* Exercise directions *
Report every line in the listing that contains the string "with".
━━━━━━━━━━━━━━━━
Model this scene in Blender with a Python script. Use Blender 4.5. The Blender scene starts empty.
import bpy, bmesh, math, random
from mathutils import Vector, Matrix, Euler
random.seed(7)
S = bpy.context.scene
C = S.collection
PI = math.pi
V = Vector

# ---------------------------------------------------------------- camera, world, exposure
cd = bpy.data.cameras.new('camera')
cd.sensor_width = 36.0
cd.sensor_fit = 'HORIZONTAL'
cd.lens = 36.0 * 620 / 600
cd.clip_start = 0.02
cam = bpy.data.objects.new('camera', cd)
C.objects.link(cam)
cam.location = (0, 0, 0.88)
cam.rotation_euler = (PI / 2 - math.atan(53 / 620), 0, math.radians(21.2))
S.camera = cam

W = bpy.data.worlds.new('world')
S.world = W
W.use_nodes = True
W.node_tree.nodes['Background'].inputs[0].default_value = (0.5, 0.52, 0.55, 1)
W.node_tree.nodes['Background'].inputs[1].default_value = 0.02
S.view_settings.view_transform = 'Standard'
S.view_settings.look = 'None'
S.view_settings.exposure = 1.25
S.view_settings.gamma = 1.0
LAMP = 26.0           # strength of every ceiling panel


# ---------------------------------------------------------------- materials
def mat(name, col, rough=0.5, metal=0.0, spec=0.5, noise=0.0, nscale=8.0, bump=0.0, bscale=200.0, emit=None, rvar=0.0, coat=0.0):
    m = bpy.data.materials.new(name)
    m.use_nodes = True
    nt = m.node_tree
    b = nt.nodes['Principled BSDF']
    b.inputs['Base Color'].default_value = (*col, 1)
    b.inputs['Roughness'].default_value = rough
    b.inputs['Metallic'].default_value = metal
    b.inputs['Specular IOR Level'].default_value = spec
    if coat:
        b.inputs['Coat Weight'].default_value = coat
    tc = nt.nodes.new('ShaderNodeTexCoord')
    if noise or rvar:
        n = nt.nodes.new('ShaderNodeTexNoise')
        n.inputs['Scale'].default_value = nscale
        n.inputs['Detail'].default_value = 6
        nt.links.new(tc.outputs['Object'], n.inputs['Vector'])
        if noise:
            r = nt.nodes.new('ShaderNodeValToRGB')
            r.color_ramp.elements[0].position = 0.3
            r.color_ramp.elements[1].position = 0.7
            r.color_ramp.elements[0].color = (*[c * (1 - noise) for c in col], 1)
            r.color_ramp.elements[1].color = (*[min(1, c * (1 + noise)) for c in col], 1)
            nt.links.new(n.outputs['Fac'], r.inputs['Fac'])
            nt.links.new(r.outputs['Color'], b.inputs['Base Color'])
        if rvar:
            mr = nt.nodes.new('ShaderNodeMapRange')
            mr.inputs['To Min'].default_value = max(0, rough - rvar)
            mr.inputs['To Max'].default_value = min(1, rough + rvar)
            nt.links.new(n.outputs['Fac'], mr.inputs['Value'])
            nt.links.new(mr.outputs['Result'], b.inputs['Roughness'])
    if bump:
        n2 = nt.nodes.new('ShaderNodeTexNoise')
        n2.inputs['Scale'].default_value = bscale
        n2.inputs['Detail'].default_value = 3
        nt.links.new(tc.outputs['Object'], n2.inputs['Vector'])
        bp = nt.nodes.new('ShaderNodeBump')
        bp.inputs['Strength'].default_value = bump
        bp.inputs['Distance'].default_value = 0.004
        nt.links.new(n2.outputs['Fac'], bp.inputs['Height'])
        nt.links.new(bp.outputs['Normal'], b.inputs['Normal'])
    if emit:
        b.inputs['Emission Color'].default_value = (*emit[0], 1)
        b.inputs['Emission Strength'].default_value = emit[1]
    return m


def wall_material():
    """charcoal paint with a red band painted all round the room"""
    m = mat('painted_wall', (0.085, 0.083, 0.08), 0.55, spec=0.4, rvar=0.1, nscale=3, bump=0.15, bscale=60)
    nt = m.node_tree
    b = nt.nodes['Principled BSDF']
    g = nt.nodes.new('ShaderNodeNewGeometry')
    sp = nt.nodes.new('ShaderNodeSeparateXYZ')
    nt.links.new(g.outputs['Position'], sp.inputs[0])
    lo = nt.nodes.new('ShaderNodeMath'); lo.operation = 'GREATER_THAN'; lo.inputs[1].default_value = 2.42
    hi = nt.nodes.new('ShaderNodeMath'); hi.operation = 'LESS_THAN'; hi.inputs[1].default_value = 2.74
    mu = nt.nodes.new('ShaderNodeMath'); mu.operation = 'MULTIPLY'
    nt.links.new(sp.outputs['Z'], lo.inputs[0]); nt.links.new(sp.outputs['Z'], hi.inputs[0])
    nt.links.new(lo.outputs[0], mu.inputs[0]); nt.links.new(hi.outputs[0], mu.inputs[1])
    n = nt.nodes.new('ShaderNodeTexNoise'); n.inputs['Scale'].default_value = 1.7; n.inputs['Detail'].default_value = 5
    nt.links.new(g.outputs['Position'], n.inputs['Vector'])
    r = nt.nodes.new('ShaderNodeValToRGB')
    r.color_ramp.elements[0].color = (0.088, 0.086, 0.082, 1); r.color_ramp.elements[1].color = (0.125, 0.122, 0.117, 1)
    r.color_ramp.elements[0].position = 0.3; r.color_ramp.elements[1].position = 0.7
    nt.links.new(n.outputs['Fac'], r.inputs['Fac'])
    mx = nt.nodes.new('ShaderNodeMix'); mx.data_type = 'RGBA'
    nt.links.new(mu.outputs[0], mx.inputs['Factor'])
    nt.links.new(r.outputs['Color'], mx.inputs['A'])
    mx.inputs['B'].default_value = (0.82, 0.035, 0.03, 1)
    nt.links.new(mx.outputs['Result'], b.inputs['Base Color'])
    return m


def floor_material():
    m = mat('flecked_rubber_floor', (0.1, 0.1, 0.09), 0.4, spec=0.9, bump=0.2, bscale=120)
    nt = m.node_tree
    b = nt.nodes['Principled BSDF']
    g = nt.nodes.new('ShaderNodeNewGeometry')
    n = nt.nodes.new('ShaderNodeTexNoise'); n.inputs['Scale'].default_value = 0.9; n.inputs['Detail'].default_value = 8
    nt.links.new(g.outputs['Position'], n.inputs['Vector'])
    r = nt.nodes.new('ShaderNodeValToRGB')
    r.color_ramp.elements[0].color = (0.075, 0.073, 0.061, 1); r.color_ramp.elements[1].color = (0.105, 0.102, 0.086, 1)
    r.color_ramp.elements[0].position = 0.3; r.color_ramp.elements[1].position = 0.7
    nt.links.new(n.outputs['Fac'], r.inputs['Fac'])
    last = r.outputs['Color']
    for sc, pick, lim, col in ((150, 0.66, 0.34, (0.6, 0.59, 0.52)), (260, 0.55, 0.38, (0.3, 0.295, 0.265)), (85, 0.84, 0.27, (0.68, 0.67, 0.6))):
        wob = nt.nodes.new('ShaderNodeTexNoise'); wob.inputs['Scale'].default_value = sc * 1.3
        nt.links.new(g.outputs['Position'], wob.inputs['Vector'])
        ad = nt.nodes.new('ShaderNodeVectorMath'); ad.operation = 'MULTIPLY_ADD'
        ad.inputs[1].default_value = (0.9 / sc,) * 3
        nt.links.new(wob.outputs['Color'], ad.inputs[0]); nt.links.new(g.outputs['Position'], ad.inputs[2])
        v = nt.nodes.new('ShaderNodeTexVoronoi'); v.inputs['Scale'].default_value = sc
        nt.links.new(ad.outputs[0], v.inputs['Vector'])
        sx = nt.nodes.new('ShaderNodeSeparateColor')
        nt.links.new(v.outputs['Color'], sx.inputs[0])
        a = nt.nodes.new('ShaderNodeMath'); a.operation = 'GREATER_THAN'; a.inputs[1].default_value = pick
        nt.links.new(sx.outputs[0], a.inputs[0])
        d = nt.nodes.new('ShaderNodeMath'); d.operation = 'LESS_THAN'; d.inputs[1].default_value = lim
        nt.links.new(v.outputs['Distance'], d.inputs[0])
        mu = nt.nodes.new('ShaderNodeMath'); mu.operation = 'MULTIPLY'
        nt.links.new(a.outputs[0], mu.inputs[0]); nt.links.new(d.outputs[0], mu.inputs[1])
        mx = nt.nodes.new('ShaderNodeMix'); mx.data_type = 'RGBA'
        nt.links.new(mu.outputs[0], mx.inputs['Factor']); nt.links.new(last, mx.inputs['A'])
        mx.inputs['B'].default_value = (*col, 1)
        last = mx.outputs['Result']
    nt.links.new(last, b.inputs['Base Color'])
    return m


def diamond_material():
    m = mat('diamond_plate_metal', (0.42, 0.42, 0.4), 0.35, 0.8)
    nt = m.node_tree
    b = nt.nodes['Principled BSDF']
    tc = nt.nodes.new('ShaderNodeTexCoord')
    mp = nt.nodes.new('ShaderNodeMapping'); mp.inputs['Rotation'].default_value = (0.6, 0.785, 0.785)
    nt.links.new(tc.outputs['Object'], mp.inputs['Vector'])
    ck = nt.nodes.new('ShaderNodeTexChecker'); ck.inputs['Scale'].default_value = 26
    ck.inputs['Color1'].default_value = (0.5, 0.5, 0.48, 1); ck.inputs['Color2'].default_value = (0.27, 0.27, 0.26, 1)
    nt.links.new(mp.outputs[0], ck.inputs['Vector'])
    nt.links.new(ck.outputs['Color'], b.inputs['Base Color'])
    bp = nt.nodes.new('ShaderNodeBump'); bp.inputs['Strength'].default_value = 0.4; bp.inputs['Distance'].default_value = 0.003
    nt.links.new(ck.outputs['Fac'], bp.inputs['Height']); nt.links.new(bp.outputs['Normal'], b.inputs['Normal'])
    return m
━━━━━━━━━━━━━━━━
* Written solution *
Model this scene in Blender with a Python script. Use Blender 4.5. The Blender scene starts empty.
    """charcoal paint with a red band painted all round the room"""